One thing Thornton found fascinating was the general stereotype that the Irish are friendly and welcoming was confirmed true. However, she also found that since the country is a small island, cliques seem to form easily. 


“It can take a very long time to be genuinely accepted into circles, especially if one is a foreigner,” she says. “People can be innately wary of difference here, even of someone from a different area of the same neighbourhood. Once you’re in, though, the bonds are deep-seated.”


Ireland is gradually becoming a melting pot of various cultures, and Thornton has been front end when it comes to learning about immigrants like herself. “Ironically, even though I’m from North America, living here has afforded me the most time learning aspects of South American culture,” she explains. “In the United States the Latinx population is primarily from Mexico and Puerto Rico.”


Thornton has also had the privilege to work closely with African nationals on educational and political projects in Ireland. “Many of theses collaborations have been from Nigeria, Malawi, Uganda, Sudan, and Kenya,” she says.

‘I’ve got the sword and shield’

Being an immigrant and a minority in a predominately white country comes with conflict as well, especially when arriving out of the blue and projecting a voice, Thornton says. “Many individuals do not like it, and will let it be known in various ways.”

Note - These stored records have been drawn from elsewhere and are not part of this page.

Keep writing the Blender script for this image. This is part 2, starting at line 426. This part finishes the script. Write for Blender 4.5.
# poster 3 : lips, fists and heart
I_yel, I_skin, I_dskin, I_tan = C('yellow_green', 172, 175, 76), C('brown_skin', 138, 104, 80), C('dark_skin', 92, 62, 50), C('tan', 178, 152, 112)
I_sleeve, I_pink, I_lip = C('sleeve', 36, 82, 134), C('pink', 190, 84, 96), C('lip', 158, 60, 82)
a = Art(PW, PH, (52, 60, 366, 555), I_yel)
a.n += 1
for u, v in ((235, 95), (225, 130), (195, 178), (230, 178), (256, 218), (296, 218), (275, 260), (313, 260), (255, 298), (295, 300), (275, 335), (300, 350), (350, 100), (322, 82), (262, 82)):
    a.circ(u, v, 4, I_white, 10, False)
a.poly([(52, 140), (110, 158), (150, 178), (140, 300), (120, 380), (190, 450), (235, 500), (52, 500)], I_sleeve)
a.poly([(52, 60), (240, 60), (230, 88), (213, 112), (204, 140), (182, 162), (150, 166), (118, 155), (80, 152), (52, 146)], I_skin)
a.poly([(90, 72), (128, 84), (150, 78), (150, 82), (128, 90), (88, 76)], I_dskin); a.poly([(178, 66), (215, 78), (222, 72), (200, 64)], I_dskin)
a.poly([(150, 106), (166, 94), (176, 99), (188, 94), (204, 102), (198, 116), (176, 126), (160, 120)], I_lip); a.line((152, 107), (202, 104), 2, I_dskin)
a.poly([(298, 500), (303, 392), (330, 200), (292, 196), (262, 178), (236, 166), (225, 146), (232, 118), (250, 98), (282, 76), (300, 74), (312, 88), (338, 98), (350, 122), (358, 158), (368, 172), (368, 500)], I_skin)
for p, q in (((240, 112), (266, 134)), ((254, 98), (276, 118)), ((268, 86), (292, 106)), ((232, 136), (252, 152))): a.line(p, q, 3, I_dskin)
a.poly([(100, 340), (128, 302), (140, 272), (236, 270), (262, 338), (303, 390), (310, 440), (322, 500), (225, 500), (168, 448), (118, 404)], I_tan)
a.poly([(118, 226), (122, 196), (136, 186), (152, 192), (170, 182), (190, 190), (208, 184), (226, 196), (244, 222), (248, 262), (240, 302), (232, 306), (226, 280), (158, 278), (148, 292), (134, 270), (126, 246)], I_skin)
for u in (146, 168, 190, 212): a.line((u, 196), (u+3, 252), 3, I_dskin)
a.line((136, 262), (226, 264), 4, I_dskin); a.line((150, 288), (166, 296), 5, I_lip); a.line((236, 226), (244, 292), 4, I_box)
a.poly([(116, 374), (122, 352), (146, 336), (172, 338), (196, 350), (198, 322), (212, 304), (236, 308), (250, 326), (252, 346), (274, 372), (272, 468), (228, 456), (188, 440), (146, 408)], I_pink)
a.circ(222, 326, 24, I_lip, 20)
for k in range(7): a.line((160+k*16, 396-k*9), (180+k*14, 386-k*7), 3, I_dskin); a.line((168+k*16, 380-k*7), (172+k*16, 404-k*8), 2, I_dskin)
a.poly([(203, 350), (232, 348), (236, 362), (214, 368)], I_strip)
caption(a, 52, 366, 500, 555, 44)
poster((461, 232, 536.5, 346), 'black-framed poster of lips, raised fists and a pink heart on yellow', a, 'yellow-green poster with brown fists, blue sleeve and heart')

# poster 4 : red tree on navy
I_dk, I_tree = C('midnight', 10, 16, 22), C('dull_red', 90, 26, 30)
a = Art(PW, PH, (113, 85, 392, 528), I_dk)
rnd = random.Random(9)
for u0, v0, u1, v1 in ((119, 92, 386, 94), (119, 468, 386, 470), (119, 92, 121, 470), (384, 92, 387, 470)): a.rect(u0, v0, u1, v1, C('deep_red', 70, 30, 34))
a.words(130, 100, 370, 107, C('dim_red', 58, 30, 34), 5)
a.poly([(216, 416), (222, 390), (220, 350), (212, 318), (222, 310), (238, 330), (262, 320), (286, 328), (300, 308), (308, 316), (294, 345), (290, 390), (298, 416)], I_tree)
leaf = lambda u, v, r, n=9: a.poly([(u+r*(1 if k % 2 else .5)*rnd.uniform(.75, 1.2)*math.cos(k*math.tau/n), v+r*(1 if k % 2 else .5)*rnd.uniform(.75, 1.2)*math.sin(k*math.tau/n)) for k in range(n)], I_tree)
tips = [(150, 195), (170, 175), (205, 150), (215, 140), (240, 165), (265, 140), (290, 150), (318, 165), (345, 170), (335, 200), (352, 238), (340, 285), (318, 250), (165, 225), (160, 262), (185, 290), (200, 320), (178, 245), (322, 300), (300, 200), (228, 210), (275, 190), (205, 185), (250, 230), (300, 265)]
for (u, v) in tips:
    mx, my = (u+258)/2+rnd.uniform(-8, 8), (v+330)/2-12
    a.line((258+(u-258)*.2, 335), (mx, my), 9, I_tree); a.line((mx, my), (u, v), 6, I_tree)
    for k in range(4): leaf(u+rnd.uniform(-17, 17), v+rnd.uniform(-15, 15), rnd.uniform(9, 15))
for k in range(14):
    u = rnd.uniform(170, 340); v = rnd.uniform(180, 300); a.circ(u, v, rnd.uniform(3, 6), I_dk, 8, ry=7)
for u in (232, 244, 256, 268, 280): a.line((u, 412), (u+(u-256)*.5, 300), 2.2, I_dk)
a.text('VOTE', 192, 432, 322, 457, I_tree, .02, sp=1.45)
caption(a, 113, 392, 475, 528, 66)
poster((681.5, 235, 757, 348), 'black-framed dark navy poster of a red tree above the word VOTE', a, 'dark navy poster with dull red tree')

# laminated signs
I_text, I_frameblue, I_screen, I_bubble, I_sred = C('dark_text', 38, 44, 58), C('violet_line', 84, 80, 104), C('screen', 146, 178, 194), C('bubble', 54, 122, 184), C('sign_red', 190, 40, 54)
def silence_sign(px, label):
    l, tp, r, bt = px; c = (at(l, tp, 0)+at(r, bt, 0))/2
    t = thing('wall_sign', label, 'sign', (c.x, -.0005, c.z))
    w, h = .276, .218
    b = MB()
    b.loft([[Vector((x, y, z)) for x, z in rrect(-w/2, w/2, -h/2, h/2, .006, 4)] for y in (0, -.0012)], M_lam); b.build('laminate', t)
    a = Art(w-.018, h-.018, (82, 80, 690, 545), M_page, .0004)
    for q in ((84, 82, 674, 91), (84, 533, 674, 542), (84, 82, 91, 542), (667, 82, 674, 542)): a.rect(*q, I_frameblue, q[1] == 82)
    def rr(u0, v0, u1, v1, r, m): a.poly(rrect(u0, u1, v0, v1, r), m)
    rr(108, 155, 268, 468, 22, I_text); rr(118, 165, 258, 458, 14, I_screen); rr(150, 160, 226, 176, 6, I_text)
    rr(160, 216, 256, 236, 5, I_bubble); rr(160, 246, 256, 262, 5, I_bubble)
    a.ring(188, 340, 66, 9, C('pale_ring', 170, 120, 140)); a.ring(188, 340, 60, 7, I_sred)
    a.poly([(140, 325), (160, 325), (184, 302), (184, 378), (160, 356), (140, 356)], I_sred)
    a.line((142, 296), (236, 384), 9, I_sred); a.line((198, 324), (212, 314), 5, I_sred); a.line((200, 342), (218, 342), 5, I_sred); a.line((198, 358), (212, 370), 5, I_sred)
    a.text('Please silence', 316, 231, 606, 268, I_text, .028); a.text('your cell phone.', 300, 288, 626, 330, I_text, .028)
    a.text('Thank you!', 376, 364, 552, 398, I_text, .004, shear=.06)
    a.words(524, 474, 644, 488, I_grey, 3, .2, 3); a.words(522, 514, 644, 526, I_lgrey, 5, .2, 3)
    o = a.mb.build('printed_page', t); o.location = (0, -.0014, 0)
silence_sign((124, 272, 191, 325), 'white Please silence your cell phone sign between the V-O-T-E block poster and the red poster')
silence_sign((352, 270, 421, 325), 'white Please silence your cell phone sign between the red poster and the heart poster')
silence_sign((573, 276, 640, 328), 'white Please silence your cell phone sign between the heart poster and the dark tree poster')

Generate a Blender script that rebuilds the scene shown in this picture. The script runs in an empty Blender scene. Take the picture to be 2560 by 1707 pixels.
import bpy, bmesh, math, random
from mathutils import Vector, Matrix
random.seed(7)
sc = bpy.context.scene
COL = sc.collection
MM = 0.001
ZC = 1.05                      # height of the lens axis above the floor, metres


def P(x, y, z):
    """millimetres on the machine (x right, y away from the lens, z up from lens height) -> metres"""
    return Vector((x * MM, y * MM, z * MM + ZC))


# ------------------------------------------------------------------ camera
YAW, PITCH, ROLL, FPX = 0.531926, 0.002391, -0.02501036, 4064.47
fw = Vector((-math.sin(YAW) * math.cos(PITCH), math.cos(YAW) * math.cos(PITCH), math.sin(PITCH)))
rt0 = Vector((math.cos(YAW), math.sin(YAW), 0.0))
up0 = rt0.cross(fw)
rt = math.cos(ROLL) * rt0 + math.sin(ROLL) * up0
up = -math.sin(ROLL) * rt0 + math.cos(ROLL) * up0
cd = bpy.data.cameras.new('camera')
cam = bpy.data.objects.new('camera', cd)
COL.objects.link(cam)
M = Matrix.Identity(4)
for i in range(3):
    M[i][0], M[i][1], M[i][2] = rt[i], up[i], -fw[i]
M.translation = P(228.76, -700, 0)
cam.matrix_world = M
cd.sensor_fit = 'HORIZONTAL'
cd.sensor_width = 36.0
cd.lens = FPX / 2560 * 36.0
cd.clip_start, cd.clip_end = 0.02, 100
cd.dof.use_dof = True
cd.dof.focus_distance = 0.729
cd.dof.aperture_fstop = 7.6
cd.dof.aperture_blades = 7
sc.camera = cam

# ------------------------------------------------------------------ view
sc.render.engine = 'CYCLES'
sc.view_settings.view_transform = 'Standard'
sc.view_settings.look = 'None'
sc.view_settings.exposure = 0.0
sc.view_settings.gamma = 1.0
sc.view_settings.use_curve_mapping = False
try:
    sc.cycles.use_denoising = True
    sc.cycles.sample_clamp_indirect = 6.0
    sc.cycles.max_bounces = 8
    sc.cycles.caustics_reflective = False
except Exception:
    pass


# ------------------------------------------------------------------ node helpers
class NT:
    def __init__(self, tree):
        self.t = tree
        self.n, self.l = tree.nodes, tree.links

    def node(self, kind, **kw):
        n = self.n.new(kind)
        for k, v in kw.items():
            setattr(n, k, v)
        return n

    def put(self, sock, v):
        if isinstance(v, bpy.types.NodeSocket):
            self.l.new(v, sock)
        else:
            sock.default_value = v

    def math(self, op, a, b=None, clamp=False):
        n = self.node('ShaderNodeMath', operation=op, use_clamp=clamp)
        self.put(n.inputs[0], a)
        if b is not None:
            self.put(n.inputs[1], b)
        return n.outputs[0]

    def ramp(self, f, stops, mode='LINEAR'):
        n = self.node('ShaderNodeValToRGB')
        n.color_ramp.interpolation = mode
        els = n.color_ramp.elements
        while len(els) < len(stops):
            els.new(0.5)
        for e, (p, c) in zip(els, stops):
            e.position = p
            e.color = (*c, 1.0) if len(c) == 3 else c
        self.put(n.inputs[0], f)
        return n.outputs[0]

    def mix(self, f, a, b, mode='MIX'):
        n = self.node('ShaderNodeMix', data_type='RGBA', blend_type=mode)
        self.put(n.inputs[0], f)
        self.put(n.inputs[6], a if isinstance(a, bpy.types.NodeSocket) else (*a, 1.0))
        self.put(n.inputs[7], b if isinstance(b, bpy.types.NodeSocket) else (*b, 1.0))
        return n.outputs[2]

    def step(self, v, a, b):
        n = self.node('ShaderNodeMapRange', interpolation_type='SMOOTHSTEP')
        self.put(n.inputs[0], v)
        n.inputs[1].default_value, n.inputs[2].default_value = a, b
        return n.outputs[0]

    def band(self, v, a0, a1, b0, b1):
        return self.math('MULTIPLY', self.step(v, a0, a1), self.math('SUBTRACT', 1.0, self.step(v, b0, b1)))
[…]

Immersing in a different culture hasn’t put a hold on Thornton’s achievements. One thing she was sure she wanted to do in Ireland was “to universalise the state of the ‘other’,” she says. “I’ve got the sword and shield, beauties. Let’s go.” 


Being respected as a representative for underrepresented voices in a foreign land is something that one should hold at a high standard, Thornton believes. In 2004 she founded a company in Chicago called InkBlot Complex to have writing, editing, and entertainment services all under one umbrella. The company focuses on how art, social justice, identity politics, history and place all intertwine. “All of my workshops and the literary and music events I organise are under the banner of InkBlot Complex Poetry Workshop,” she says.


By clinging to those high standards, Thornton has been rewarded by winning the Dublin/Leinster Slam Poetry Championship and becoming a broadcast journalist with RTÉ television within eight months of moving to Ireland.


Within her fields, Thornton says the work atmosphere is different compared to America, but in a positive way. “Irish culture possesses an adoration of the human voice telling a story. It’s why poetry, spoken word, storytelling and talk radio are so prevalent.” She also finds the atmosphere less competitive than back home in the States.


However, Thornton is clear that Ireland still lacks the diversity it needs to thrive. 


“Ireland needs diversity education, as it’s only been diversified on any noticeable scale in the last 20 years,” she says. “There’s so much xenophobia in a country that’s ironically proud of having the largest diaspora in the world, at 60 million.


“Ireland is a country that could prove to be a vanguard of tolerance in a far-right west. People of conscience are working tirelessly to get there.”